Moseley never lost his enthusiasm for discovery and went on to study physics at Oxford University, earning his bachelor's degree in 1910. It was here that he developed his experimental skills before continuing his studies in the laboratory of Ernest Rutherford at Victoria University of Manchester. Ernest Rutherford was one of the greatest physicists of his - or any - time and could provide a fertile environment for a promising scientist.

In Rutherford's lab, Moseley began by studying radioactivity. However, this never quite captured his interest, and he soon decided to investigate x-rays instead. Moseley was a brilliant experimentalist but wisely decided to get some help when it came to the complicated mathematics involved in studying x-rays. For this reason, he started a collaboration with C.G. Darwin, mathematician and grandson of Charles Darwin.

In July 1913, a conversation with physicist Niels Bohr led to the suggestion that an element's atomic number could be determined by x-ray spectroscopy. In x-ray spectroscopy, electrons are fired at a metal plate, causing the atoms of metal to emit x-rays. The wavelength and frequency of these x-rays are then recorded.

Henry Moseley collected the x-ray spectra of a variety of elements and found that the frequency of x-ray radiation has a precise mathematical relationship to an element's atomic number. This relationship is now called Moseley's Law and allowed scientists a new, more accurate way to organize elements. His method was so accurate that it predicted the existence of elements that hadn't been discovered yet. In fact, it took scientists 30 years to fill in all of his predictions.

When World War I broke out, Henry Moseley was in Australia for a meeting of the British Association of the Advancement of Science. When he heard the news of the war, he decided to cut his visit short and enlisted as a volunteer in the British Army's Royal Engineers, against the advice of family, friends, and colleagues. Then, on August 10, 1915, Moseley was killed in Sarajevo by a gunshot to the head. He was 27 years old at the time, and his career had only lasted 40 months. During those months he'd accomplished more than most scientists do in a lifetime, and it's saddening to think of what he could have discovered had he lived longer.

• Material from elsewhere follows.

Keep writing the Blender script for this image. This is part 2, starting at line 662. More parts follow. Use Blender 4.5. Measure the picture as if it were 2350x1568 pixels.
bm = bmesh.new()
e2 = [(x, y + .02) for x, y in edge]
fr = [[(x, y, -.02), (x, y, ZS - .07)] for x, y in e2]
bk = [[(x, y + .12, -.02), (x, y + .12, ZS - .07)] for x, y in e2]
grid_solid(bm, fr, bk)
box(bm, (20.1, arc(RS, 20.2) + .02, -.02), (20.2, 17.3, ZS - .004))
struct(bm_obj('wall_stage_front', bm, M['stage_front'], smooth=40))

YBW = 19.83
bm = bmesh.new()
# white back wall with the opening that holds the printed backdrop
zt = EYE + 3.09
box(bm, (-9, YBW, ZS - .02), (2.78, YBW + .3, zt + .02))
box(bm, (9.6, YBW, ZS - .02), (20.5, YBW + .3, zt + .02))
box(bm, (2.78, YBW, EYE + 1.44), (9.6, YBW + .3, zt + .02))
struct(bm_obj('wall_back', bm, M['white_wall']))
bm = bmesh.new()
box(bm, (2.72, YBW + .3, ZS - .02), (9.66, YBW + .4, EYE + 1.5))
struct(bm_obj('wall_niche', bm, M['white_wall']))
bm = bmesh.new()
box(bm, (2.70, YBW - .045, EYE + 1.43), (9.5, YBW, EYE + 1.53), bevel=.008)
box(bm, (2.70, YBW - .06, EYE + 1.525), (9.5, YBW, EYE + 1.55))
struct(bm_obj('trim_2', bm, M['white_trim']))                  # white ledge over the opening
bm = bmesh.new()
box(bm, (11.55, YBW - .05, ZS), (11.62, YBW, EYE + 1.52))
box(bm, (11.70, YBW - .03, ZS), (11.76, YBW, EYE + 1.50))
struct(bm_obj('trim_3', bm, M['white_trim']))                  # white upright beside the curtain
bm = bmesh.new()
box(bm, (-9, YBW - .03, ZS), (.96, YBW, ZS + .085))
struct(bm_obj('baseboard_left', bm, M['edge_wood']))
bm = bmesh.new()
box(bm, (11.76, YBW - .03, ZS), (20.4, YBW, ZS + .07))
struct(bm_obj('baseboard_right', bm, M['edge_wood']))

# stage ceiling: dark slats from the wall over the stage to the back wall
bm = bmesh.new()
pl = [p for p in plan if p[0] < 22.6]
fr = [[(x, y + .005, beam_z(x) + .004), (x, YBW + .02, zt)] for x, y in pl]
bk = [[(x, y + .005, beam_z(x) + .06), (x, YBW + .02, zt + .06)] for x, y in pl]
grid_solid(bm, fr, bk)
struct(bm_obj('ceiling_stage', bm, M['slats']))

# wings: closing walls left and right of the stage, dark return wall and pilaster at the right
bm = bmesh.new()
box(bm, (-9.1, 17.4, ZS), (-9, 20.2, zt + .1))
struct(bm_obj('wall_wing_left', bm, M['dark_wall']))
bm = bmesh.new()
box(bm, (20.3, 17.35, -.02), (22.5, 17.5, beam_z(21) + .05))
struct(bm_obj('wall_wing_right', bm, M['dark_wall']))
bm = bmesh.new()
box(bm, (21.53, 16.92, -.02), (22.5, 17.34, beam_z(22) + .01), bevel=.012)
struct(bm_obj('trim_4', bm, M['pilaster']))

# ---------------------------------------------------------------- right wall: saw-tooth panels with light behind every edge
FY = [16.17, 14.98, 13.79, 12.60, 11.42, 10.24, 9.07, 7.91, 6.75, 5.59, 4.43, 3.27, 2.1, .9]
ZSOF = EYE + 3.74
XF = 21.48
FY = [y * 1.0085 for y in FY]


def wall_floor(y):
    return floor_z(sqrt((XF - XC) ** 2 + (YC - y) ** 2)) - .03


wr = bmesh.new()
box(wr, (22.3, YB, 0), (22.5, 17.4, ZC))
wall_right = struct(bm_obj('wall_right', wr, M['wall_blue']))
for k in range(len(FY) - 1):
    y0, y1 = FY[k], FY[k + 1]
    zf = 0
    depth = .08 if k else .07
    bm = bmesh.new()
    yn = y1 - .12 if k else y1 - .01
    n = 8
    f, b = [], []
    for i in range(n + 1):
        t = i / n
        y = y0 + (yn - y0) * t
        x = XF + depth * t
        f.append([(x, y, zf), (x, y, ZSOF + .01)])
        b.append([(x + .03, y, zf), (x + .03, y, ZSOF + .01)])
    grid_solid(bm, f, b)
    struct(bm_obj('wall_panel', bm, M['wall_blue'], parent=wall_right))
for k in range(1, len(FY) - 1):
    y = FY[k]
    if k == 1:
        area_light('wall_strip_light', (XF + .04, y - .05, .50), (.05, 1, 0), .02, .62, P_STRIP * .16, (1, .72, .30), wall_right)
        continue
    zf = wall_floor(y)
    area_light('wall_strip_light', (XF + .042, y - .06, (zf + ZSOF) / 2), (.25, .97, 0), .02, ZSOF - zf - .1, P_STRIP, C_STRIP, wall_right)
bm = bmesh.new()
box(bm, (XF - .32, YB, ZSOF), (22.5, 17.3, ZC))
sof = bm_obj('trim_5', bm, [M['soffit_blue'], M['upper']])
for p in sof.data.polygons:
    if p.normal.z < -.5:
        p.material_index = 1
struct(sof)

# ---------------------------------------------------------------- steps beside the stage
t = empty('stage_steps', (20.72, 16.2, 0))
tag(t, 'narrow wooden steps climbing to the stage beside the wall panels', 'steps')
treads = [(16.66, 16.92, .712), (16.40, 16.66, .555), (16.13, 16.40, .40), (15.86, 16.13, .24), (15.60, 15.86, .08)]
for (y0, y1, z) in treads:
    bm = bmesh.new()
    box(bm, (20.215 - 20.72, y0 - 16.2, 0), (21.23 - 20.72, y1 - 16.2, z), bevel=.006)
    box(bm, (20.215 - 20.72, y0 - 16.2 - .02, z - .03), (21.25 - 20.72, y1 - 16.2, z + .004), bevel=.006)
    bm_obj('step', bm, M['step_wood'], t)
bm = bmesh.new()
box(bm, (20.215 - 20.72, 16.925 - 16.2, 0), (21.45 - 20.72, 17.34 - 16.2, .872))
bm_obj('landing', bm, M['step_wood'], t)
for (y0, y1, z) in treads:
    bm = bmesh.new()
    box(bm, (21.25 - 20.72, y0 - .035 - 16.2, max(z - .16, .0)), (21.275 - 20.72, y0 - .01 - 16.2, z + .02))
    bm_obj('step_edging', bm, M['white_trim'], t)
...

Contribution to Atomic Theory

Early versions of the periodic table were less than exact in their placement of elements. In the late 18th century, Antoine Lavoisier categorized them by properties as either gases, metals, non-metals, or earths. As scientists obtained more accurate atomic weights and new elements were discovered, the periodic table began to more closely resemble the one we have today. Dimitry Mendeleev, a Russian chemist and creator of Periodic Law, organized the elements by atomic weight and properties in 1869. His table formed the basis for the one scientists still use.